By the way, as I am typing this post the movie Cast Away is on. As I stopped to finish my thought I tuned into the TV. The movie just started and Tom Hanks was talking to all of the FedEx employees letting them know how important it is to deliver their packages on time. He gave a whole bunch of what if's...what if the package was this...what if it was that. And the next thing he said was..."what if there are adoption papers in this package?" Hmmmm...you think it's a sign?
Anywho, just to show you how much Halainah has changed in 4 months...let's go back to January 4, 2009, Gotcha day. The day Halainah was placed in our aching arms.
Look at that beautiful, sweaty face! In this pic. we already peeled off 4 layers of clothes.
She has changed so much to me from this pic...she has such a baby face here.
This is the director of Halainah's orphanage giving her a final kiss goodbye. She loved her so very much!
Our family with the director. She had tears in her eyes and it was so hard for her to say goodbye!
Our beautiful daughter today!
She has changed so much in 4 months!
Who needs toys. I don't know if you noticed in my last few posts but Halainah is holding onto the same plastic measuring tablespoon. For some reason, she carries it around with her all day long, everyday. Weird I know...maybe she's going to be a future chef!

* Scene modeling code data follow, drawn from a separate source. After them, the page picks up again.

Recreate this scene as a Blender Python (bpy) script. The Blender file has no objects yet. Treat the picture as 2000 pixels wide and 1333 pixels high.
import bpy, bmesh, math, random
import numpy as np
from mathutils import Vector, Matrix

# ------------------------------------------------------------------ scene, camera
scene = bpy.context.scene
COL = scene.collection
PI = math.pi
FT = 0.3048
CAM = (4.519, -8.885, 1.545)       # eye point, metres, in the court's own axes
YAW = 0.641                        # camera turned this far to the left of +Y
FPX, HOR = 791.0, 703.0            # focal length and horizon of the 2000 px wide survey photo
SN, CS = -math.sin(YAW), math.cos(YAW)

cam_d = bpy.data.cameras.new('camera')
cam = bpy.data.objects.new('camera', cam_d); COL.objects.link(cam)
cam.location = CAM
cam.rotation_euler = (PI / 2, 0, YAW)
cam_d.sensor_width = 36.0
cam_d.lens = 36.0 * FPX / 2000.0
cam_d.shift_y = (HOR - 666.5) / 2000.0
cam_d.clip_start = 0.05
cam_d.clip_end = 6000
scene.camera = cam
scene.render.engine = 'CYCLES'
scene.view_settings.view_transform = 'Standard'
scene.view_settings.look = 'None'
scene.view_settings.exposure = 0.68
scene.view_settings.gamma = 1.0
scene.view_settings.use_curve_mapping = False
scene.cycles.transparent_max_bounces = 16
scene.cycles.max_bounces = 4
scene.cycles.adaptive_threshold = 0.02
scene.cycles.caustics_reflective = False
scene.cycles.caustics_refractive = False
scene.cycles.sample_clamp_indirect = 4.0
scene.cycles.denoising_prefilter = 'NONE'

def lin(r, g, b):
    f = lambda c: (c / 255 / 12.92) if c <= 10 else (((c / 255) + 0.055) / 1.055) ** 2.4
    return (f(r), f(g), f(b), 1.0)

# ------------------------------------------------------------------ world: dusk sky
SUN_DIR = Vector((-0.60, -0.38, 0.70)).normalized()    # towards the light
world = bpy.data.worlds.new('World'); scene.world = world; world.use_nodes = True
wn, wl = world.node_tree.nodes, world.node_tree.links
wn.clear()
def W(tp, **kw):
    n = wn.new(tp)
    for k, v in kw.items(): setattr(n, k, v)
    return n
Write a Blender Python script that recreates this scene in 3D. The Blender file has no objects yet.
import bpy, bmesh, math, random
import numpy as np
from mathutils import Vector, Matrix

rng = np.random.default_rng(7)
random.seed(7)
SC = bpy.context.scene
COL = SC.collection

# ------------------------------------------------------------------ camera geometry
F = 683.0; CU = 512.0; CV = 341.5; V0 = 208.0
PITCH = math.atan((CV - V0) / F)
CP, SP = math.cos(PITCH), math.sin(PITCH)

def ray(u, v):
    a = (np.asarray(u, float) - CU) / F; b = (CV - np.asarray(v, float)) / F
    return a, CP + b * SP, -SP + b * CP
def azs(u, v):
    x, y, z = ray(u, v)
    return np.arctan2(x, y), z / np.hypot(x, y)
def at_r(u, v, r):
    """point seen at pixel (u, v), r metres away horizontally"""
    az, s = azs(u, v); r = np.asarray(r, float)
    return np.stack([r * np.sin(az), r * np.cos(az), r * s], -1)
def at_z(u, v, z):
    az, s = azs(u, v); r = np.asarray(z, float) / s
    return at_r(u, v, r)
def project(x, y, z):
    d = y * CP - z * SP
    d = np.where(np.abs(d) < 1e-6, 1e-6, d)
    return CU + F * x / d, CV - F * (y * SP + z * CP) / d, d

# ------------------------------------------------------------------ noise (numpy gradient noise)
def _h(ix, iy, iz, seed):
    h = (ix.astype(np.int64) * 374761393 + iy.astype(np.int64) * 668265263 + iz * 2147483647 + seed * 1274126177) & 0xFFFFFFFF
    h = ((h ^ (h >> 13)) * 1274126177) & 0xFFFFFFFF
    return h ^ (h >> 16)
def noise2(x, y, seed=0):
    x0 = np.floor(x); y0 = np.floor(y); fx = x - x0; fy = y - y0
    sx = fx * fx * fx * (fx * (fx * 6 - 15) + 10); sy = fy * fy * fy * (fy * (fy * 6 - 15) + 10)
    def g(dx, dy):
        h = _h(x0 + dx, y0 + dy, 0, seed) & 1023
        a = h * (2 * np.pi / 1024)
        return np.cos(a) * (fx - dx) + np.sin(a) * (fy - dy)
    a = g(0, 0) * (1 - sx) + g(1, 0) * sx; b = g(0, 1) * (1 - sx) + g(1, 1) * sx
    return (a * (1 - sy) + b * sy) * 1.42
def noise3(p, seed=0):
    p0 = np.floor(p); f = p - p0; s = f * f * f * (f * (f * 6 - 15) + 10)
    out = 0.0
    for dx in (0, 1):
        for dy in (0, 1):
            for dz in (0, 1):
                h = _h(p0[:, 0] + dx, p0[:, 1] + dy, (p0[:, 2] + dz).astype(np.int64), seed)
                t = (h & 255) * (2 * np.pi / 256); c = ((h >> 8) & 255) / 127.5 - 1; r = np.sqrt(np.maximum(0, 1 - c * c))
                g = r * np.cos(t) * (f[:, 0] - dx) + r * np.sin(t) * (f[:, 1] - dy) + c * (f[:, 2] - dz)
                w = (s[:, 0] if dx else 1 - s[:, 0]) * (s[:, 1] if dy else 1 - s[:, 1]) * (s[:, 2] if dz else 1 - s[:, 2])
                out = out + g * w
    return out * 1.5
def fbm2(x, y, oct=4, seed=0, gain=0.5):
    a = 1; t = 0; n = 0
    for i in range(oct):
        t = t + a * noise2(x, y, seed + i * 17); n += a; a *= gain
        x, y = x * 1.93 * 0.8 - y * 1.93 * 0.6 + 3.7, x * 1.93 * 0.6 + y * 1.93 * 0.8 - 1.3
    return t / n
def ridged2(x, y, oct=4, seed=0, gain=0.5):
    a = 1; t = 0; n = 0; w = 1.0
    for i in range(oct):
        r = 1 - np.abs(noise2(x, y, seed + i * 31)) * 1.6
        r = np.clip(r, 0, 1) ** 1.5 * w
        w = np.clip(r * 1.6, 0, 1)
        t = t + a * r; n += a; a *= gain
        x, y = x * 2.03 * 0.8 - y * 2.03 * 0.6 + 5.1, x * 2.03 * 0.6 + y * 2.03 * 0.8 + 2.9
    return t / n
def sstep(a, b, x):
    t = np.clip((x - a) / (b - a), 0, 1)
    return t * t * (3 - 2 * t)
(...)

Notes from the Field: November 2024
1 day ago
2 comments:
Wow, she really has grown! Sometimes we have to look back to realize how much they change because we're with them all the time. She just gets prettier and prettier!
And in regards to your other daughter who is still waiting for you...don't even think about what other people say. They always seem to have opinions, don't they? I have had all manner of nosey questions about our family and I always wonder, what do they care? Although not an adoptive mom, as a mom I understand how you feel. I pray you will get your chance again soon.
I am LOL about her carrying the spoon around because Lauren does some silly things like that, although it's usually taking them to bed. One evening, our power was out and I took the kids to the Mc Donald's drive thru to grab some dinner. I gave Lauren the receipt and asked her to check it and make sure it was right ;) Would you believe she went to bed that night clutching that receipt? LOL! She's such a silly girl. What was it she wanted to take to bed tonight...oh yeah, a leaf!
She has grown by leaps and bounds! Good job Mommy and Daddy!
I love her sweet face. I could just squeeze those precious cheeks!!!
I will continue to pray that Halainah has a little sister very soon!